Woods subsequently joined the Policy Board as a sixth Player Director, taking the balance of power back into players’ hands as they not outnumber the non-playing Policy Board members six to five, but admits that progress in advancing any deal to something close to finalisation has been added frustration.


“I’m pleased at the process and how it’s evolved,” he explained. “Also frustrated in some of the slowness and the governance change that we want to have happen. And December 31st is coming up very quickly, so there’s the timetable there that we would like to implement some of these changes that have not taken place. The guys, all the player directors have spent so many hours and worked tireless hours to make sure that we have the best deal for all the players that are involved, the entire PGA Tour.”
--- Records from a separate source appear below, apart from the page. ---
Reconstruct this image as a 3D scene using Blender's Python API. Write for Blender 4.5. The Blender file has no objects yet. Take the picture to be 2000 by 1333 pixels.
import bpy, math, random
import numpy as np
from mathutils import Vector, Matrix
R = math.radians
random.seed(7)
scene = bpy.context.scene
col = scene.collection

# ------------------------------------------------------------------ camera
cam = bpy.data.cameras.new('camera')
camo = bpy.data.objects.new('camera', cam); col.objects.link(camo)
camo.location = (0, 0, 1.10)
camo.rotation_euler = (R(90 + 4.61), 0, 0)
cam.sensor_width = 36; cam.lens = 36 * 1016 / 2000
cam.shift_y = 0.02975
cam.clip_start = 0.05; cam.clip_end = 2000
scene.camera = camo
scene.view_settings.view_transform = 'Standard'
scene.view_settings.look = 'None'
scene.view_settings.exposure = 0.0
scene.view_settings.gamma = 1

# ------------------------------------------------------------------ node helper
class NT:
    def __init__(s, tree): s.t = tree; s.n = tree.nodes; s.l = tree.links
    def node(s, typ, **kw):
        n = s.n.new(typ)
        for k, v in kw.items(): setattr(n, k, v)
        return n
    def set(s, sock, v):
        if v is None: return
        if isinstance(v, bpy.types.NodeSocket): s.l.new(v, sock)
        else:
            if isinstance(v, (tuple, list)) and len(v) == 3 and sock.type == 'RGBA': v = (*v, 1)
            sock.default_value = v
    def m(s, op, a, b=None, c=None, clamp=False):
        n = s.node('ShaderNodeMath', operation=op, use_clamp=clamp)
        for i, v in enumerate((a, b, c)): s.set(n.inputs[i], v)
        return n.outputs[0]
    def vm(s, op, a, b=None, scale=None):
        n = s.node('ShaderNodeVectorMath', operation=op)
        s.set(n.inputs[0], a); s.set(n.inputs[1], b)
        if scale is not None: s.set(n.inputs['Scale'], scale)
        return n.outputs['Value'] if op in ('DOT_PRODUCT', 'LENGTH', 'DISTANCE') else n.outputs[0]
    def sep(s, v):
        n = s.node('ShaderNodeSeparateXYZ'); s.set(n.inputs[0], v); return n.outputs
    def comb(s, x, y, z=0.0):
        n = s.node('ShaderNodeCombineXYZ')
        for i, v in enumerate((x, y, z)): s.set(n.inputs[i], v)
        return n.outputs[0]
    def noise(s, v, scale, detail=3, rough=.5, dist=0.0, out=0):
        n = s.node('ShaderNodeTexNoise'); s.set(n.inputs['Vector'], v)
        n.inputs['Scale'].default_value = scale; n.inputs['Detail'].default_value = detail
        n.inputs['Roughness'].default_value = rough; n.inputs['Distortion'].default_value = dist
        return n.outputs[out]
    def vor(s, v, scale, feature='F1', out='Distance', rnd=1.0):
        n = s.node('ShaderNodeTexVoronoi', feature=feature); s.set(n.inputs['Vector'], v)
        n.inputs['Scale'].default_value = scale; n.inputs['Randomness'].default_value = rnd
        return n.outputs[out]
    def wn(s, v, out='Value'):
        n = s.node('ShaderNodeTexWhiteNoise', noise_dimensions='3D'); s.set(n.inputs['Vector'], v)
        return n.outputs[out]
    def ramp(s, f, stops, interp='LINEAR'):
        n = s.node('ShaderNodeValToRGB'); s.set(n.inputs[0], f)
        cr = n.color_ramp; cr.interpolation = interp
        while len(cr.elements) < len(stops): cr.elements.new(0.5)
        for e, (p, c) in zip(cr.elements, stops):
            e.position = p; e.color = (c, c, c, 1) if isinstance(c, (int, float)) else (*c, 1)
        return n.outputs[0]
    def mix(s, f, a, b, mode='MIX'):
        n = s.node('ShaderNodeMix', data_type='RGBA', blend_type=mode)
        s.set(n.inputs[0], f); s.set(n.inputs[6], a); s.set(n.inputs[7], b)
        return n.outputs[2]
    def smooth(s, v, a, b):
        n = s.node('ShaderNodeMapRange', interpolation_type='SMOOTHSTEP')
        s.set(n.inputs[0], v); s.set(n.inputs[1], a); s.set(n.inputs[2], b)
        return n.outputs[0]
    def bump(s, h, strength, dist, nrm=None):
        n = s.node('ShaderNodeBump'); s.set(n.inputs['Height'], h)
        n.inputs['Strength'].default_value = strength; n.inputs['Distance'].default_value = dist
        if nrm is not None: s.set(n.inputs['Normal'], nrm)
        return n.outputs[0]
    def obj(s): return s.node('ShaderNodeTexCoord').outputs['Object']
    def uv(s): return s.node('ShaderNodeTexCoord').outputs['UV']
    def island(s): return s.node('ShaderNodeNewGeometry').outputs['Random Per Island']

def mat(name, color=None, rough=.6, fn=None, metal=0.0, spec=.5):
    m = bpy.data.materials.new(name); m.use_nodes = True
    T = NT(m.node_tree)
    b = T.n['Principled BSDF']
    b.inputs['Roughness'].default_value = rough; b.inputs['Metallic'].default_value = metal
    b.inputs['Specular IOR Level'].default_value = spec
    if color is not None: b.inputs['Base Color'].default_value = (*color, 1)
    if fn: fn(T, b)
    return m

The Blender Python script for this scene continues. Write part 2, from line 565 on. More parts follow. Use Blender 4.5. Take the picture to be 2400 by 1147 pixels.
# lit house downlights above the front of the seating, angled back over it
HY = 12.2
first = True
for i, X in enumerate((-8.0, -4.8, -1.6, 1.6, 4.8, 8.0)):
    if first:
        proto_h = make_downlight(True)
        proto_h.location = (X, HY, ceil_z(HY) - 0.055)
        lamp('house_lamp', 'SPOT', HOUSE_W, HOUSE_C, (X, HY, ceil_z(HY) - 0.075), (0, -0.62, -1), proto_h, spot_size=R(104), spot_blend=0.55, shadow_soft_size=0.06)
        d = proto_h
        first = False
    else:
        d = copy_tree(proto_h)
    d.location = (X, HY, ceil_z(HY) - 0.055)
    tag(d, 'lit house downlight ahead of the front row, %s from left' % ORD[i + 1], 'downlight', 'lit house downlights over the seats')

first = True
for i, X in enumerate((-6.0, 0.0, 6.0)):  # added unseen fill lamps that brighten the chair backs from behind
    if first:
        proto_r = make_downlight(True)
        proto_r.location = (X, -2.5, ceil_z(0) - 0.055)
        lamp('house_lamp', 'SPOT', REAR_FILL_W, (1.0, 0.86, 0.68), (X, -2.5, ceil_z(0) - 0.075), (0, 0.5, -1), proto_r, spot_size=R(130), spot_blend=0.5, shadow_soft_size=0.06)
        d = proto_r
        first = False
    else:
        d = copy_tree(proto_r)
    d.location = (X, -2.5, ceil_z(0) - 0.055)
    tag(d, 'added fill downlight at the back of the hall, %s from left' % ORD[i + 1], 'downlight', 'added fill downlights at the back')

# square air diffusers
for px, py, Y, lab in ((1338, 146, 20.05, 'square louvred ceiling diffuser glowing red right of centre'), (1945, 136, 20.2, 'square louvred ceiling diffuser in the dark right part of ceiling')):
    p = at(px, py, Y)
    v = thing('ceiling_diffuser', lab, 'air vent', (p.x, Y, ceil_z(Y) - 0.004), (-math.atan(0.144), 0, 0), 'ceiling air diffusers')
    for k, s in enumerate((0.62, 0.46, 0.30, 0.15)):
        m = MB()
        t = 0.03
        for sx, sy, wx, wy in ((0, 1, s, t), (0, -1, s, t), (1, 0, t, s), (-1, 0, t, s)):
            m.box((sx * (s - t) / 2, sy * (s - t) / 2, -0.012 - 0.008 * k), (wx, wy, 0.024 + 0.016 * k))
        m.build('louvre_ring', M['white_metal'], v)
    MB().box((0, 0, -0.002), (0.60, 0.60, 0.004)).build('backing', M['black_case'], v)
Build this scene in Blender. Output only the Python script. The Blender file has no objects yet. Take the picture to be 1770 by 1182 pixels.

“We have multiple options,” he added, “but still, we would like to have a deal done December 31st. That’s what the agreement said in the summer and all parties understand that. But there are other options out there.”

Before resigning from the Policy Board ahead of the DP World Tour Championship a fortnight ago, Rory McIlroy expressed a preference to have the PIF involved, as opposed to the other investment options that the PGA Tour are considering, but Woods refused to be drawn on where his preferences lay.

“I think we’re looking at all options and trying to figure out what is the best deal for the players,” Tiger said. “There’s a lot of moving parts to that as I was trying to describe earlier.”

Despite his close relationship with McIlroy and their co-efforts in bringing the PGA Tour stars together for a player meeting in Delaware last year – a meeting which was in many ways responsible for bringing the ‘Designated Events’ into reality – Woods is not particularly surprised that McIlroy has chosen to take a back seat and focus on on-course actions as opposed to boardroom actions.

“I totally understand why Rory made that decision,” Tiger conceded. “We put a lot of effort and time into the Delaware meeting and getting everyone aligned for that. Going from there and the next couple years, just the involvement or the conflict within golf and then his participation at the highest level. He was in contention almost every tournament he played in and he was the spokesman at the same time. So that was very difficult on him personally and I totally understand it.”

PGA Tour Commissioner Jay Monahan has come under fire from many angles, including from the PGA Tour player base, in the wake of LIV’s creation and the subsequent proposed merger, despite previously refusing to negotiate. But Woods refused to condemn Monahan’s actions, and though he twice declined to go into any great detail, did suggest that Monahan had his support.

“That was part of why I came on to the board is I did have faith in Jay and in what he could do going forward and what can’t happen again,” Woods said.

What he did suggest, however, is what his vision for the PGA Tour of the future looks like and how important it is to have the best players competing regularly against one another.

“What we have to do is we have to make sure that we have access to the game,” Woods said. “I had access to the game. I had an ability to get on Tour. We ensure that, and have — ensure that we protect our schedule, like I talked about earlier, and our Tour and take care of the players. Without the players, there is no Tour. How do we take care of them in a better way, not just financially. Obviously everyone wants to get paid, but how do we have the best competitive atmosphere and competitive events from week to week to week.”